Finance Professor: A Step in the Right Direction for Equity Crowdfunding
August 5, 2016
Contact: University Relations
Phone: 410.837.5739
Note: The following column by University of Baltimore Professor of Finance Joel Morse originally appeared in the July 28 edition of the Daily Record. It is reprinted with permission.
Joel Morse: Do you want to be an angel investor?
The new crowdfunding rules that the Securities and Exchange Commission has enacted will introduce a new investment framework for private investors of modest means. By way of background, in 2012 the SEC passed a law (called the JOBS Act) that allowed startup businesses to utilize equity crowdfunding platforms to raise money by selling common stock to individual investors. This innovation widened the early funding audience beyond traditional sources such venture capitalists and angel investors.
Investors became excited about the heightened crowdfunding opportunities, which allowed them to participate in the ground floor of startup businesses. But with these exciting new investment opportunities investors have to be aware that some risk beyond that inherent in purchasing stock-exchange listed securities exists. The main goal of the 2012 law was to aid startup businesses in gaining funds when they didn’t have recognition or support from venture capitalists or wealthy independent investors ("angel investors"). The startups are, however, exempt from some of the filing rules that the SEC has traditionally required for new listings and IPOs. This is where the problems and fraud could begin to surface.
With the glamor and profitability of recent successful startups such as Uber and Facebook, it is easy for investors to be enticed into crowdfunding web portals such as seedinvest.com. Before she participates in securities crowdfunding, she should be aware that the failure rate for startup businesses is extremely high. In addition to the high risk of failure, there is also fraud risk. Thus, the SEC has imparted some new rules, but are they enough to prevent fraud from happening in this budding market?
Allowing securities crowdfunding may give rise to many of the same issues that have existed in the past for investors in non-equity, or "rewards" crowdfunding campaigns. For example, it may be possible to embezzle money from investors while pitching a simple crowdfunding campaign. Exaggerated forward-looking statements by management might surface, as might fraudulent financial disclosures.

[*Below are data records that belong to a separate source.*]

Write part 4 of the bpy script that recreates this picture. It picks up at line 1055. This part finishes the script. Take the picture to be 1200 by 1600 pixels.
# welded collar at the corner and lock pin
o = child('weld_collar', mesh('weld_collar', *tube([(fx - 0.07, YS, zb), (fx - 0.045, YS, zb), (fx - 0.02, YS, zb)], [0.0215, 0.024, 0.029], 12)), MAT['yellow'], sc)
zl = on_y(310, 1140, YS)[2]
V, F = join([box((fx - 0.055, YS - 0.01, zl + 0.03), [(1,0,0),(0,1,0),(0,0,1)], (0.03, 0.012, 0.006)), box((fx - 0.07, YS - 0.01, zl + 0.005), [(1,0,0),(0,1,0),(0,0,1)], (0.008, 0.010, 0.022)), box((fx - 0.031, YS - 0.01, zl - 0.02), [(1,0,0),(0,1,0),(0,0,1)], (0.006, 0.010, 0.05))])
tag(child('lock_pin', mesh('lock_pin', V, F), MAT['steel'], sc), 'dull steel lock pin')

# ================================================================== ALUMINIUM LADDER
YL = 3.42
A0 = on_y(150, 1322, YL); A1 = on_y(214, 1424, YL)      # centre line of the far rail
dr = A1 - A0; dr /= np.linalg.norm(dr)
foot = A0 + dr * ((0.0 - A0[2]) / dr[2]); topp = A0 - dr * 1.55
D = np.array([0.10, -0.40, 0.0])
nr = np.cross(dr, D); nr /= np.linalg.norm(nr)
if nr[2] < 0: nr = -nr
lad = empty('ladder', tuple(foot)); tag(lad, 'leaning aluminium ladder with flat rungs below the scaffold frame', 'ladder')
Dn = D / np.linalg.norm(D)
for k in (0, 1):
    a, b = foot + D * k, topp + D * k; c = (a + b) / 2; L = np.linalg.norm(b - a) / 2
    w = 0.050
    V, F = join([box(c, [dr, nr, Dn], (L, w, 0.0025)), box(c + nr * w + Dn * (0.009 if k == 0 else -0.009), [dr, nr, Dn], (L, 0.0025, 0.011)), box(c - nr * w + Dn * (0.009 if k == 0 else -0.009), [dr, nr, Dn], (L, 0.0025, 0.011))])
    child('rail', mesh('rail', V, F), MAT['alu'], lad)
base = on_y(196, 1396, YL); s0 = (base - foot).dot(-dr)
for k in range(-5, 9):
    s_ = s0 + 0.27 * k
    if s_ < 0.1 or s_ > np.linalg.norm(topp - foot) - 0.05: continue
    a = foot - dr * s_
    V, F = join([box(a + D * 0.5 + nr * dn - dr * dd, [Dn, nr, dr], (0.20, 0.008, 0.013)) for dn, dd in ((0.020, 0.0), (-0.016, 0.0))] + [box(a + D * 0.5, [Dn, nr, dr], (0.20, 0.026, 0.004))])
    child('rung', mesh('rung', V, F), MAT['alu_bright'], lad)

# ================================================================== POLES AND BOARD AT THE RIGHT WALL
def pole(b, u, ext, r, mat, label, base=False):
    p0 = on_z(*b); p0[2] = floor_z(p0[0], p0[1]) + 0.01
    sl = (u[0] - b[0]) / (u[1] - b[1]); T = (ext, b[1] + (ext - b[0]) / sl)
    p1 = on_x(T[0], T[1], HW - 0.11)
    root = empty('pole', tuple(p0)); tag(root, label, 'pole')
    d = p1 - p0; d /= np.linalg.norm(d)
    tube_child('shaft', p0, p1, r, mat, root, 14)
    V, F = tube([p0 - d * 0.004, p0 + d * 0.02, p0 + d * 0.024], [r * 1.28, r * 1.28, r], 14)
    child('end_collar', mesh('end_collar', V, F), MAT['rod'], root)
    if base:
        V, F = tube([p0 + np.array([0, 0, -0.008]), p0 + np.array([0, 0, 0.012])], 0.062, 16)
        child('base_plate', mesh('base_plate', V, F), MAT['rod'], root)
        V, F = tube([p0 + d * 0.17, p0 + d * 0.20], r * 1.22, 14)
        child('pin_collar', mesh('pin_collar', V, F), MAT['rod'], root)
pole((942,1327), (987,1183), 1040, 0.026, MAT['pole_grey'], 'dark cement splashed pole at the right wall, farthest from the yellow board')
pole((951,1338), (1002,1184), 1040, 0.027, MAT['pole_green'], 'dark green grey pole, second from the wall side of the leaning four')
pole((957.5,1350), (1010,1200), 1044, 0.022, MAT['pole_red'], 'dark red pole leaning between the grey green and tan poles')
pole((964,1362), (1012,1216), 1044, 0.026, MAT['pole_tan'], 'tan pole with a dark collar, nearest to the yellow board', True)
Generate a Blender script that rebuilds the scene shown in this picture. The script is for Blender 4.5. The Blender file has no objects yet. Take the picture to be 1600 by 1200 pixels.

That said, the safeguards that the SEC has now implemented will allow the securities offerings to be available only through an authorized brokerage firm or an SEC registered internet funding portal. The SEC has staff assigned to monitor the types of companies enrolling in the new crowdfunding investment options, as well as how closely the rules are followed in this new market niche.
Within the new crowdfunding rules are stipulations on the overall income and net worth of the investors. Potential investors who have a net worth or annual income less than $100,000 would have an investment cap set at 5 percent of income, while those with higher incomes can invest up to 10 percent. The SEC has also set the cutoff of total crowdfunding investments from one individual investor for a 12-month period at $100,000, and investors are prohibited from selling their crowdfunding investments for one calendar year. Each company must provide all individual investors with a clear business plan, the allocation of funds expected to be raised, and a list of insiders who own at least 20 percent of the company.
These safeguards implemented by the SEC are a step in the right direction in the new market of equity crowdfunding.
Equity crowdfunding is still in its infancy. These new rules are a great way to weed out fraud, such as embezzlement and misappropriation of funds, but new trials and tribulations always will arise in a field where everyone lacks experience. With time, crowdfunding will become a great way for startups to seek funds—a corollary is the associated economic benefits to society.
Joel Morse is a professor of finance in the University of Baltimore's Merrick School of Business.